**What is asked:**
Write out the data below in full, unchanged, minus the images.

:: Stored data ::

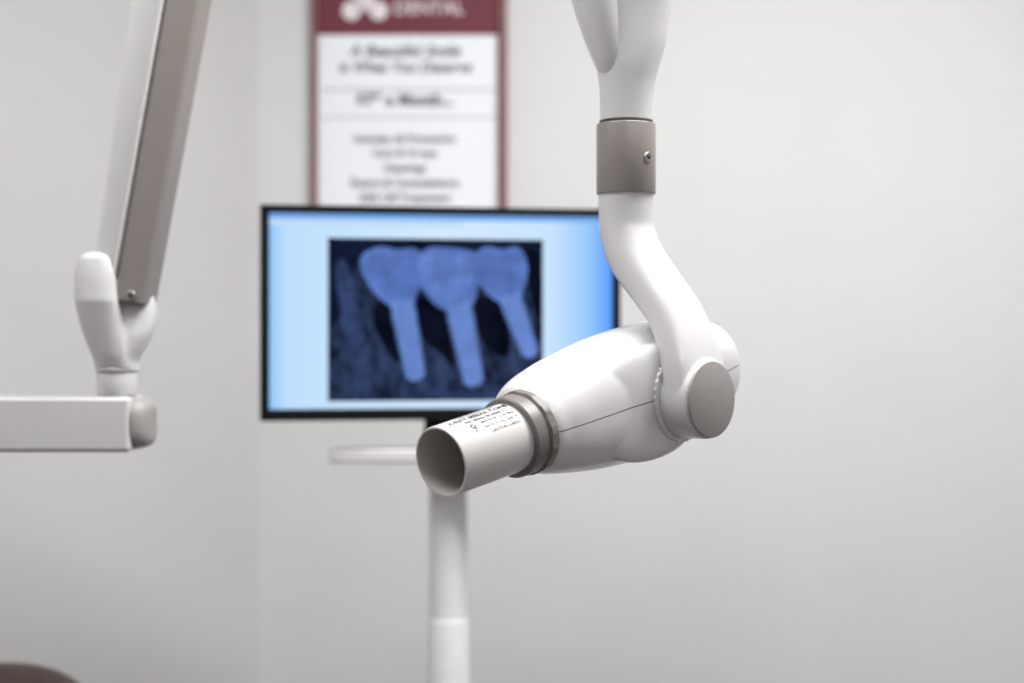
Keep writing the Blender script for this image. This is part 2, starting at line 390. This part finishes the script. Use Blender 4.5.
flat('bone_2',closed(px([(430,388),(452,390),(480,394),(500,386),(520,380),(536,388),(530,398),(440,398)])),3.15,E_bone)
# bridge: three fused crowns
flat('crown_bridge',closed(px([(359,264),(364,252),(380,246),(396,249),(411,247),(419,251),(430,246),(452,247),(466,249),(474,251),(484,245),(500,248),(514,245),(523,253),(526,270),(522,287),(515,300),(498,301),(488,295),(477,284),(474,296),(466,308),(446,310),(432,303),(419,287),(414,297),(409,305),(391,306),(378,297),(366,282)]),4),2.8,E_cr)
flat('crown_core',closed(px([(415,262),(430,253),(452,254),(470,262),(470,284),(462,302),(446,304),(430,294)])),2.6,E_cr2)
# threaded implants
def implant(n,x0,y0,x1,y1,w0,w1,y):
    p=Vector((x0,y0));q=Vector((x1,y1)); ax=(q-p); Ln=ax.length; ax.normalize(); nn=Vector((-ax.y,ax.x))
    Lf=[];Rt=[]; N=int(Ln/5)*2
    for i in range(N+1):
        t=i/N; wd=(w0*(1-t)+w1*t)/2
        if i>3 : wd+=(2.0 if i%2 else -1.4)
        c=p+ax*(Ln*t); Lf.append(c+nn*wd); Rt.append(c-nn*wd)
    tip=[q+ax*3.5+nn*(w1*0.28),q+ax*3.5-nn*(w1*0.28)]
    flat(n,px([(v.x,v.y) for v in Lf+tip+Rt[::-1]]),y,E_im)
implant('implant_1',400,300,414,376,24,18,2.2)
implant('implant_2',456,303,472,382,25,19,2.2)
implant('implant_3',507,294,529,353,23,16,2.2)
# stand
def bx(n,c,d,m,bw=0.003): return box(n,c,d,m,MO,bw=bw)
bx('vesa_mount',(-0.100,2.315,CZ+0.03),(0.12,0.08,0.12),M_black)
bx('mount_neck',(-0.100,2.32,CZ-0.10),(0.07,0.03,0.16),M_black)
cyl('stand_pole',(-0.0995,2.34,0.70),(0,0,1),0.0300,1.34,M_pole,MO)
cyl('stand_pole_sleeve',(-0.0995,2.34,0.50),(0,0,1),0.0325,0.94,M_pole,MO)
bx('keyboard_tray',(-0.100,2.28,CZ-0.1725),(0.350,0.06,0.021),M_tray,0.004)
cyl('stand_base',(-0.0995,2.34,0.02),(0,0,1),0.26,0.04,M_pole,MO,rd=0.01)

# ---------------------------------------------------------------- poster on the wall, 2 mm grid
PO=empty('framed_poster')
def Q(x,y,d): return Vector(((x-512)*2*mm,3.0-d,CZ+(341.5-y)*2*mm))
def pan(n,x0,x1,y0,y1,d0,d1,m,bw=0):
    a=Q(x0,y0,d0);b=Q(x1,y1,d1); c=(a+b)/2; d=b-a
    return box(n,c,(abs(d.x),abs(d.y),abs(d.z)),m,PO,bw=bw)
pan('backing',313,506,-48,246,0.001,0.008,M_frame)
pan('frame_left',312.5,318.5,-50,248,0.001,0.022,M_frame,0.003)
pan('frame_right',498,507,-50,248,0.001,0.022,M_frame,0.003)
pan('frame_top',312,507,-50,-42,0.001,0.022,M_frame,0.003)
pan('frame_bottom',312,507,240,248,0.001,0.022,M_frame,0.003)
pan('sheet',318,499,-43,242,0.008,0.010,M_paper)
pan('header_band',318,499,-43,36,0.010,0.0108,M_maroon)
pan('rule_1',322,496,90,91,0.010,0.0108,M_txt)
pan('rule_2',322,496,118,118.8,0.010,0.0108,M_txt)
def ptext(n,s,x,y,h,m,shear=0,align='CENTER',bold=0):
    cu=bpy.data.curves.new(n,'FONT'); cu.body=s; cu.size=h*2*mm; cu.align_x=align; cu.extrude=0.0002; cu.offset=bold; cu.shear=shear
    cu.materials.append(m); o=bpy.data.objects.new(n,cu); o.rotation_euler=(math.pi/2,0,0); o.location=Q(x,y,0.0112); link(o,PO)
ptext('brand_text','DENTAL',429,15,18.5,M_txtw,bold=0.0004)
ptext('brand_text_small','BRIGHT FAMILY',430,-4,14,M_txtw)
for i,(x,y,r) in enumerate([(352,12,11),(365,2,12),(379,12,11),(365,-10,8)]):
    cyl('logo_petal_%d'%i,Q(x,y,0.0112),(0,1,0),r*2*mm*0.85,0.001,M_txtw,PO,rd=0.0001)
for i,(s,y,h,b,sh_) in enumerate([("A Beautiful Smile",57,16,0.0007,0.25),("is What You Deserve",73,15,0.0007,0.25),("$79 a Month...",106,16.5,0.0012,0),
    ("Includes All Preventive",143,11,0.0005,0),("Care & X-rays",157,11,0.0005,0),("Cleanings",172,11,0.0005,0),("Exams & Consultations",187,11.5,0.0005,0),("20% Off Treatment",202,11.5,0.0005,0),("Ask us today",220,12,0.0005,0)]):
    ptext('poster_line_%d'%i,s,405,y,h,M_txt,shear=sh_,bold=b)

# ---------------------------------------------------------------- dental chair (only headrest top enters the frame)
CH=empty('dental_chair')
def cushion(n,c,d,tilt,e=3.2):
    R=Matrix.Rotation(math.radians(tilt),3,'X'); secs=[]
    for i in range(25):
        a=-math.pi/2+math.pi*i/24; f=max(abs(math.cos(a))**0.45,0.01)
        secs.append((Vector(c)+R@Vector((0,0,math.sin(a)*d[2]/2)),R@Vector((f*d[0]/2,0,0)),R@Vector((0,f*d[1]/2,0)),e))
    vs,fs=loft_data(secs,48); return mesh(n,vs,fs,M_brown,CH)
cushion('headrest',(-0.745,2.13,0.842),(0.30,0.24,0.125),28,2.3)
cushion('backrest',(-0.745,1.66,0.66),(0.50,0.78,0.12),22)
cushion('seat',(-0.745,1.08,0.52),(0.52,0.55,0.13),-4)
cushion('legrest',(-0.745,0.58,0.47),(0.42,0.60,0.11),12)
box('headrest_bracket',(-0.745,2.02,0.77),(0.08,0.14,0.03),M_metal,CH,bw=0.004)
box('chair_lift',(-0.745,1.15,0.26),(0.28,0.45,0.42),M_white,CH,bw=0.03)
box('chair_base',(-0.745,1.15,0.03),(0.50,0.95,0.06),M_white,CH,bw=0.02)

# ---------------------------------------------------------------- camera
cd=bpy.data.cameras.new('camera'); cd.sensor_width=36; cd.lens=1500*36/1024
cd.dof.use_dof=True; cd.dof.focus_distance=1.46; cd.dof.aperture_fstop=2.4
co=bpy.data.objects.new('camera',cd); co.location=(0,0,CZ); co.rotation_euler=(math.pi/2,0,0); link(co); sc.camera=co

:::

**Answer to the task:**
Keep writing the Blender script for this image. This is part 2, starting at line 390. This part finishes the script. Use Blender 4.5.
flat('bone_2',closed(px([(430,388),(452,390),(480,394),(500,386),(520,380),(536,388),(530,398),(440,398)])),3.15,E_bone)
# bridge: three fused crowns
flat('crown_bridge',closed(px([(359,264),(364,252),(380,246),(396,249),(411,247),(419,251),(430,246),(452,247),(466,249),(474,251),(484,245),(500,248),(514,245),(523,253),(526,270),(522,287),(515,300),(498,301),(488,295),(477,284),(474,296),(466,308),(446,310),(432,303),(419,287),(414,297),(409,305),(391,306),(378,297),(366,282)]),4),2.8,E_cr)
flat('crown_core',closed(px([(415,262),(430,253),(452,254),(470,262),(470,284),(462,302),(446,304),(430,294)])),2.6,E_cr2)
# threaded implants
def implant(n,x0,y0,x1,y1,w0,w1,y):
    p=Vector((x0,y0));q=Vector((x1,y1)); ax=(q-p); Ln=ax.length; ax.normalize(); nn=Vector((-ax.y,ax.x))
    Lf=[];Rt=[]; N=int(Ln/5)*2
    for i in range(N+1):
        t=i/N; wd=(w0*(1-t)+w1*t)/2
        if i>3 : wd+=(2.0 if i%2 else -1.4)
        c=p+ax*(Ln*t); Lf.append(c+nn*wd); Rt.append(c-nn*wd)
    tip=[q+ax*3.5+nn*(w1*0.28),q+ax*3.5-nn*(w1*0.28)]
    flat(n,px([(v.x,v.y) for v in Lf+tip+Rt[::-1]]),y,E_im)
implant('implant_1',400,300,414,376,24,18,2.2)
implant('implant_2',456,303,472,382,25,19,2.2)
implant('implant_3',507,294,529,353,23,16,2.2)
# stand
def bx(n,c,d,m,bw=0.003): return box(n,c,d,m,MO,bw=bw)
bx('vesa_mount',(-0.100,2.315,CZ+0.03),(0.12,0.08,0.12),M_black)
bx('mount_neck',(-0.100,2.32,CZ-0.10),(0.07,0.03,0.16),M_black)
cyl('stand_pole',(-0.0995,2.34,0.70),(0,0,1),0.0300,1.34,M_pole,MO)
cyl('stand_pole_sleeve',(-0.0995,2.34,0.50),(0,0,1),0.0325,0.94,M_pole,MO)
bx('keyboard_tray',(-0.100,2.28,CZ-0.1725),(0.350,0.06,0.021),M_tray,0.004)
cyl('stand_base',(-0.0995,2.34,0.02),(0,0,1),0.26,0.04,M_pole,MO,rd=0.01)

# ---------------------------------------------------------------- poster on the wall, 2 mm grid
PO=empty('framed_poster')
def Q(x,y,d): return Vector(((x-512)*2*mm,3.0-d,CZ+(341.5-y)*2*mm))
def pan(n,x0,x1,y0,y1,d0,d1,m,bw=0):
    a=Q(x0,y0,d0);b=Q(x1,y1,d1); c=(a+b)/2; d=b-a
    return box(n,c,(abs(d.x),abs(d.y),abs(d.z)),m,PO,bw=bw)
pan('backing',313,506,-48,246,0.001,0.008,M_frame)
pan('frame_left',312.5,318.5,-50,248,0.001,0.022,M_frame,0.003)
pan('frame_right',498,507,-50,248,0.001,0.022,M_frame,0.003)
pan('frame_top',312,507,-50,-42,0.001,0.022,M_frame,0.003)
pan('frame_bottom',312,507,240,248,0.001,0.022,M_frame,0.003)
pan('sheet',318,499,-43,242,0.008,0.010,M_paper)
pan('header_band',318,499,-43,36,0.010,0.0108,M_maroon)
pan('rule_1',322,496,90,91,0.010,0.0108,M_txt)
pan('rule_2',322,496,118,118.8,0.010,0.0108,M_txt)
def ptext(n,s,x,y,h,m,shear=0,align='CENTER',bold=0):
    cu=bpy.data.curves.new(n,'FONT'); cu.body=s; cu.size=h*2*mm; cu.align_x=align; cu.extrude=0.0002; cu.offset=bold; cu.shear=shear
    cu.materials.append(m); o=bpy.data.objects.new(n,cu); o.rotation_euler=(math.pi/2,0,0); o.location=Q(x,y,0.0112); link(o,PO)
ptext('brand_text','DENTAL',429,15,18.5,M_txtw,bold=0.0004)
ptext('brand_text_small','BRIGHT FAMILY',430,-4,14,M_txtw)
for i,(x,y,r) in enumerate([(352,12,11),(365,2,12),(379,12,11),(365,-10,8)]):
    cyl('logo_petal_%d'%i,Q(x,y,0.0112),(0,1,0),r*2*mm*0.85,0.001,M_txtw,PO,rd=0.0001)
for i,(s,y,h,b,sh_) in enumerate([("A Beautiful Smile",57,16,0.0007,0.25),("is What You Deserve",73,15,0.0007,0.25),("$79 a Month...",106,16.5,0.0012,0),
    ("Includes All Preventive",143,11,0.0005,0),("Care & X-rays",157,11,0.0005,0),("Cleanings",172,11,0.0005,0),("Exams & Consultations",187,11.5,0.0005,0),("20% Off Treatment",202,11.5,0.0005,0),("Ask us today",220,12,0.0005,0)]):
    ptext('poster_line_%d'%i,s,405,y,h,M_txt,shear=sh_,bold=b)

# ---------------------------------------------------------------- dental chair (only headrest top enters the frame)
CH=empty('dental_chair')
def cushion(n,c,d,tilt,e=3.2):
    R=Matrix.Rotation(math.radians(tilt),3,'X'); secs=[]
    for i in range(25):
        a=-math.pi/2+math.pi*i/24; f=max(abs(math.cos(a))**0.45,0.01)
        secs.append((Vector(c)+R@Vector((0,0,math.sin(a)*d[2]/2)),R@Vector((f*d[0]/2,0,0)),R@Vector((0,f*d[1]/2,0)),e))
    vs,fs=loft_data(secs,48); return mesh(n,vs,fs,M_brown,CH)
cushion('headrest',(-0.745,2.13,0.842),(0.30,0.24,0.125),28,2.3)
cushion('backrest',(-0.745,1.66,0.66),(0.50,0.78,0.12),22)
cushion('seat',(-0.745,1.08,0.52),(0.52,0.55,0.13),-4)
cushion('legrest',(-0.745,0.58,0.47),(0.42,0.60,0.11),12)
box('headrest_bracket',(-0.745,2.02,0.77),(0.08,0.14,0.03),M_metal,CH,bw=0.004)
box('chair_lift',(-0.745,1.15,0.26),(0.28,0.45,0.42),M_white,CH,bw=0.03)
box('chair_base',(-0.745,1.15,0.03),(0.50,0.95,0.06),M_white,CH,bw=0.02)

# ---------------------------------------------------------------- camera
cd=bpy.data.cameras.new('camera'); cd.sensor_width=36; cd.lens=1500*36/1024
cd.dof.use_dof=True; cd.dof.focus_distance=1.46; cd.dof.aperture_fstop=2.4
co=bpy.data.objects.new('camera',cd); co.location=(0,0,CZ); co.rotation_euler=(math.pi/2,0,0); link(co); sc.camera=co